Indonesia to allocate farmland for joint Saudi rice-growing ventures

Reuters | March 21, 2009

Riyadh: Indonesia will allocate at least 2 million hectares of farm land to joint ventures with Saudi investors to be used mainly for the cultivation of rice, a Saudi newspaper reported on Saturday.

The move would turn Indonesia into the world's top rice exporter in 2009, said Alwi Shihab, special envoy to the Middle East for the country's president, according to the Okaz newspaper.

Some provinces in Indonesia have already signed agreements for such joint ventures, Shihab added.

The minister announced last year that Saudi BinLadin Group planned to invest at least $4.3 billion in Indonesia's rice-farming industry on 500,000 hectares of land in the Papua province.
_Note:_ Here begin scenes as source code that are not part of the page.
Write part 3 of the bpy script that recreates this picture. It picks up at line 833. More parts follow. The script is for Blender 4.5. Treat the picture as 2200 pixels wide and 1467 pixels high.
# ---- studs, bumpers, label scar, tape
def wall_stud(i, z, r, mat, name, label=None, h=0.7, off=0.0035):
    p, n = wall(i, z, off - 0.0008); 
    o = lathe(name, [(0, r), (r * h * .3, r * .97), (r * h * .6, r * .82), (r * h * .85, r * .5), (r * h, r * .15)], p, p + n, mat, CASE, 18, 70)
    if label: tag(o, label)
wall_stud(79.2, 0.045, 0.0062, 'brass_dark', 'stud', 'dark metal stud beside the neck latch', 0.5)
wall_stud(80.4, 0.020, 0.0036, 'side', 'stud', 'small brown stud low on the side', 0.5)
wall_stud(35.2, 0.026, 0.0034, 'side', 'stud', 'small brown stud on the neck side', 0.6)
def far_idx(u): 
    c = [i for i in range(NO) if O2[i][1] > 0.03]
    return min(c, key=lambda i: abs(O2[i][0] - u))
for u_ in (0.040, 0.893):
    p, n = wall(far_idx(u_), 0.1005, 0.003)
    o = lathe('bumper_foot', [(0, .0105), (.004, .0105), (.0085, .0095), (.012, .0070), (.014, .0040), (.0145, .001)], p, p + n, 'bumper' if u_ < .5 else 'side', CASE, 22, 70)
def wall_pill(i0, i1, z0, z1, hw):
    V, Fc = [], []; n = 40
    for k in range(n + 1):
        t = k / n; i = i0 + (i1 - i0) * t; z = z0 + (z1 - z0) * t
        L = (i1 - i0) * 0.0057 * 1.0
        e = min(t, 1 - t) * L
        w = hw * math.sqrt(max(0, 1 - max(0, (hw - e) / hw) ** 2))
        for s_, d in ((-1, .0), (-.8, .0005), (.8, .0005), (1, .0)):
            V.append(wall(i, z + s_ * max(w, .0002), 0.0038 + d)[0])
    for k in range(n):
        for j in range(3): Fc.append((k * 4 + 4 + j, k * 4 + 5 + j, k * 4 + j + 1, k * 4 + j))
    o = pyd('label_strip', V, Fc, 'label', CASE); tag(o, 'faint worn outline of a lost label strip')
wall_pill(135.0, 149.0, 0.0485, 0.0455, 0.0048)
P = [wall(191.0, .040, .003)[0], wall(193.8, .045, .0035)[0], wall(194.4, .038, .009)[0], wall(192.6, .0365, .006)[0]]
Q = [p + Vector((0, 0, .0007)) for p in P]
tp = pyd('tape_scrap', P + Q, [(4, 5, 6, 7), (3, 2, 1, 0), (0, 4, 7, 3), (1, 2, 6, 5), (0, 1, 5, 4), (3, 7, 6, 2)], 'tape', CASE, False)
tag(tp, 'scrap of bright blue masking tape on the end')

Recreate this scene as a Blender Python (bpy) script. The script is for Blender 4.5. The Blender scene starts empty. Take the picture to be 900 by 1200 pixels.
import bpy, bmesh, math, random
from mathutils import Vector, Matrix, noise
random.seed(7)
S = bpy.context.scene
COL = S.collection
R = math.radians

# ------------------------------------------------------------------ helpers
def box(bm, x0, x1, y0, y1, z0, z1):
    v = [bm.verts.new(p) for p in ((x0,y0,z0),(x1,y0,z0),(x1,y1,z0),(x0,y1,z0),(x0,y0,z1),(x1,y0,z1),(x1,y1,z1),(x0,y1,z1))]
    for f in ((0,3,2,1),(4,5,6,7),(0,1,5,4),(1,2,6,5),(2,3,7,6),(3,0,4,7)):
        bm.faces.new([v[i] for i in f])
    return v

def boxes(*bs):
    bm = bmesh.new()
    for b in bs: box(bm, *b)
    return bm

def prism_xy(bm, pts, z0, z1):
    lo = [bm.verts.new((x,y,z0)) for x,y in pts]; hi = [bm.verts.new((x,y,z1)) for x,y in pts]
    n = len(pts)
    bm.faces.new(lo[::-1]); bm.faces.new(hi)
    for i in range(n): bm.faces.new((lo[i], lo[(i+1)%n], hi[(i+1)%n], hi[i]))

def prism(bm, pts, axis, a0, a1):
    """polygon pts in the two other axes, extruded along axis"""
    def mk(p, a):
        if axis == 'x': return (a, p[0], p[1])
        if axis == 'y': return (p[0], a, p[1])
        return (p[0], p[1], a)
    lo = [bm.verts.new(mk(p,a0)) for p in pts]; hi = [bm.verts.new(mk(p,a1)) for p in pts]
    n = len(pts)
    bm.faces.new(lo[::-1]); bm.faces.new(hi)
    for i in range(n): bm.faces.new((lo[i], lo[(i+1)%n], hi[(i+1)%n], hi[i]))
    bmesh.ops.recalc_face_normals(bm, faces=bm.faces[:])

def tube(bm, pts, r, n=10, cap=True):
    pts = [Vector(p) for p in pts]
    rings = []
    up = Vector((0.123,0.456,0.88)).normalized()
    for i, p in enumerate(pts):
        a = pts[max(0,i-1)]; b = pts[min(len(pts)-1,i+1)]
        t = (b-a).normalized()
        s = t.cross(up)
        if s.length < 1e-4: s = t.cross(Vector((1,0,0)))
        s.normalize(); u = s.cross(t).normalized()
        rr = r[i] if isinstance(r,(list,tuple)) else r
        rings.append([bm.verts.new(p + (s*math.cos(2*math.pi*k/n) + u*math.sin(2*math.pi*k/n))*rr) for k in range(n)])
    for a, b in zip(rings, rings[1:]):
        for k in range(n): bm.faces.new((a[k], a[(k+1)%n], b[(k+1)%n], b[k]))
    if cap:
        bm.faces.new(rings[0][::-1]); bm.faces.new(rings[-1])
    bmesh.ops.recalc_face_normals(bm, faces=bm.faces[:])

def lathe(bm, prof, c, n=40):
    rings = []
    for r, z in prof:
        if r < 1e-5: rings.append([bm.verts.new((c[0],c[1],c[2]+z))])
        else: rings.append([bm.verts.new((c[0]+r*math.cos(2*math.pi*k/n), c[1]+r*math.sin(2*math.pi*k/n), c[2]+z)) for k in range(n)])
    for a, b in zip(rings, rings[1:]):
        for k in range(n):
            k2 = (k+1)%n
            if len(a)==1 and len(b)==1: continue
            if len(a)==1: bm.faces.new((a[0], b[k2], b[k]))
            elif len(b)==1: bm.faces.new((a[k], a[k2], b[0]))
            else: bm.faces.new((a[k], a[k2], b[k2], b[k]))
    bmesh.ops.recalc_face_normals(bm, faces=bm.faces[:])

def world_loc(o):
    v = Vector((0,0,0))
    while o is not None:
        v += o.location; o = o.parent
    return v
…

Saudi Arabia, among the world's top ten rice importers, said in January that it had received the first batch of rice produced abroad by local investors under a government-sponsored push for agricultural investment outside the kingdom.

Under the plan, Saudi Arabia would import a "reasonable amount" of commodities, provide support for those investments and sign bilateral agreements with the relevant governments, the government said.

Saudi Arabia imported a little over 1 million tonnes of rice in 2008, according to the US Department of Agriculture.